Sunday, January 4, 2009

Turning the tide in tribal land

Every morning she wakes to the sound of drums from a distant santhal village. She walks barefoot to a nearby field. Every morning, she waits till they start streaming in through the green iron gate that separates Bhalopahar from the rest of Bandowan in Purulia on the Bengal-Jharkhand border. The area is infested by Maoists and inhabited by adivasis on the edge of survival.
Jayati Chakraborty gave up a secure job with Tisco in Jamshedpur, a nice apartment and a decent salary "to build something new, create something that would be of use to others. Honestly, I did not know know what it could be".
A trip to Bandowan in 2000 answered the unspoken question. She happened to visit Bhalopahar, an NGO run by another former Tata employee, Kamalesh Chakraborty. She was inspired by his developmental work in the area and ecstatic when he agreed she could work with him.

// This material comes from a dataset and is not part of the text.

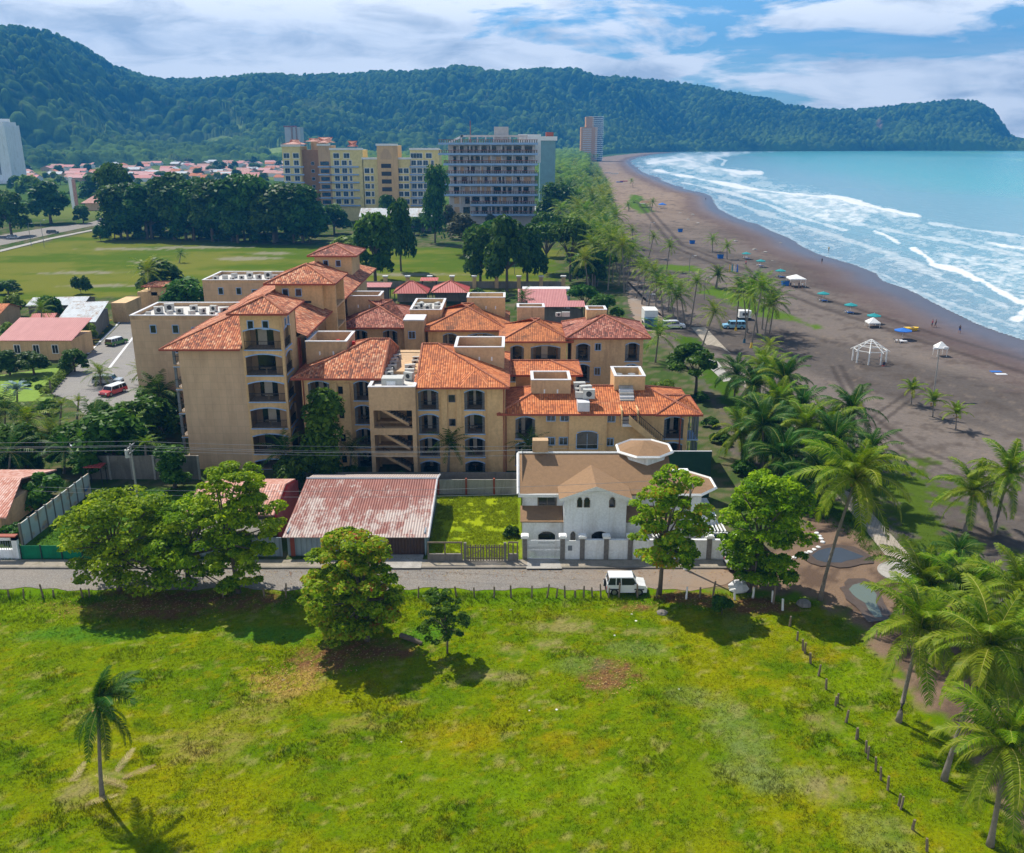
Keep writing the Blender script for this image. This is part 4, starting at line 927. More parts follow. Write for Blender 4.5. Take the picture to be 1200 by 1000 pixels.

She quit her job , faced down appalled friends and family. "They found it hard to believe that I would be better off working with poor people in a godforsaken village." And tried new things - linseed and tomato farming - finally deciding the area needed a school. "We converted a hall into a classroom and started with 66 students in 2001. It seemed the school was waiting to happen," she says. Students pay Rs.30 per month. But paid pupil or not, no one is turned away.